Requirement: All material below is to be reproduced exactly.
BEGIN Information provided
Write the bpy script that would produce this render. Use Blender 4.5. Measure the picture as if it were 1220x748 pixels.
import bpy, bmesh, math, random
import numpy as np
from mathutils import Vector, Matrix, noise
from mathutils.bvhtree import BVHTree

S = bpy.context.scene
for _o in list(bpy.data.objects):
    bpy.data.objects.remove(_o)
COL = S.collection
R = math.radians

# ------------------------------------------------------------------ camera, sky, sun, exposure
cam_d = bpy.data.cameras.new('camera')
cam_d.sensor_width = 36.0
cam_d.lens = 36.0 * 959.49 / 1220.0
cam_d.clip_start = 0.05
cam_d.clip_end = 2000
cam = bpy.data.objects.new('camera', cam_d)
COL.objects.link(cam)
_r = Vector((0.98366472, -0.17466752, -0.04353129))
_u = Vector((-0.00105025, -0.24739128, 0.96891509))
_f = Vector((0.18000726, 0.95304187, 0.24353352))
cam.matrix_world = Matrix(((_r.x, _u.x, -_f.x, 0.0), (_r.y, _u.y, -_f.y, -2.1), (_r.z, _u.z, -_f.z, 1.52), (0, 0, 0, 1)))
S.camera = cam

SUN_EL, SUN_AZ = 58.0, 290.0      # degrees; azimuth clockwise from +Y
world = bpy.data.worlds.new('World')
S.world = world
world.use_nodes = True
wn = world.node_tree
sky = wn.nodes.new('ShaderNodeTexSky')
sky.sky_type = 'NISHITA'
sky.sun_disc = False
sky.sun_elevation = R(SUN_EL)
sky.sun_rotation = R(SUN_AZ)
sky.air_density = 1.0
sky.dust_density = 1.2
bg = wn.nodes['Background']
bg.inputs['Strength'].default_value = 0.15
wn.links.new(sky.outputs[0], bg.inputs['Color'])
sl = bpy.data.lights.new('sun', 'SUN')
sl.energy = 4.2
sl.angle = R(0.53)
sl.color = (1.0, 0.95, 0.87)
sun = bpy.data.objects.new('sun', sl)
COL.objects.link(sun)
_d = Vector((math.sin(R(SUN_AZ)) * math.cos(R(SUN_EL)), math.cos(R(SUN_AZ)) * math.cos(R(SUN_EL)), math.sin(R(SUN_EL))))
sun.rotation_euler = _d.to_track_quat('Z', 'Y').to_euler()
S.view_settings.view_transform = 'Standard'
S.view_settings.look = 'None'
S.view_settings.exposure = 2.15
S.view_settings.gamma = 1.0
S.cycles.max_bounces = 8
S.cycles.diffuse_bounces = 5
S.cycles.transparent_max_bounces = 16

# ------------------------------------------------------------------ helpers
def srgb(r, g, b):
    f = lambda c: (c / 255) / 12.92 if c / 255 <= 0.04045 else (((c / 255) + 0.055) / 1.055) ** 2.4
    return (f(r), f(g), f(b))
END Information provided
Solution to this task:
Write the bpy script that would produce this render. Use Blender 4.5. Measure the picture as if it were 1220x748 pixels.
import bpy, bmesh, math, random
import numpy as np
from mathutils import Vector, Matrix, noise
from mathutils.bvhtree import BVHTree

S = bpy.context.scene
for _o in list(bpy.data.objects):
    bpy.data.objects.remove(_o)
COL = S.collection
R = math.radians

# ------------------------------------------------------------------ camera, sky, sun, exposure
cam_d = bpy.data.cameras.new('camera')
cam_d.sensor_width = 36.0
cam_d.lens = 36.0 * 959.49 / 1220.0
cam_d.clip_start = 0.05
cam_d.clip_end = 2000
cam = bpy.data.objects.new('camera', cam_d)
COL.objects.link(cam)
_r = Vector((0.98366472, -0.17466752, -0.04353129))
_u = Vector((-0.00105025, -0.24739128, 0.96891509))
_f = Vector((0.18000726, 0.95304187, 0.24353352))
cam.matrix_world = Matrix(((_r.x, _u.x, -_f.x, 0.0), (_r.y, _u.y, -_f.y, -2.1), (_r.z, _u.z, -_f.z, 1.52), (0, 0, 0, 1)))
S.camera = cam

SUN_EL, SUN_AZ = 58.0, 290.0      # degrees; azimuth clockwise from +Y
world = bpy.data.worlds.new('World')
S.world = world
world.use_nodes = True
wn = world.node_tree
sky = wn.nodes.new('ShaderNodeTexSky')
sky.sky_type = 'NISHITA'
sky.sun_disc = False
sky.sun_elevation = R(SUN_EL)
sky.sun_rotation = R(SUN_AZ)
sky.air_density = 1.0
sky.dust_density = 1.2
bg = wn.nodes['Background']
bg.inputs['Strength'].default_value = 0.15
wn.links.new(sky.outputs[0], bg.inputs['Color'])
sl = bpy.data.lights.new('sun', 'SUN')
sl.energy = 4.2
sl.angle = R(0.53)
sl.color = (1.0, 0.95, 0.87)
sun = bpy.data.objects.new('sun', sl)
COL.objects.link(sun)
_d = Vector((math.sin(R(SUN_AZ)) * math.cos(R(SUN_EL)), math.cos(R(SUN_AZ)) * math.cos(R(SUN_EL)), math.sin(R(SUN_EL))))
sun.rotation_euler = _d.to_track_quat('Z', 'Y').to_euler()
S.view_settings.view_transform = 'Standard'
S.view_settings.look = 'None'
S.view_settings.exposure = 2.15
S.view_settings.gamma = 1.0
S.cycles.max_bounces = 8
S.cycles.diffuse_bounces = 5
S.cycles.transparent_max_bounces = 16

# ------------------------------------------------------------------ helpers
def srgb(r, g, b):
    f = lambda c: (c / 255) / 12.92 if c / 255 <= 0.04045 else (((c / 255) + 0.055) / 1.055) ** 2.4
    return (f(r), f(g), f(b))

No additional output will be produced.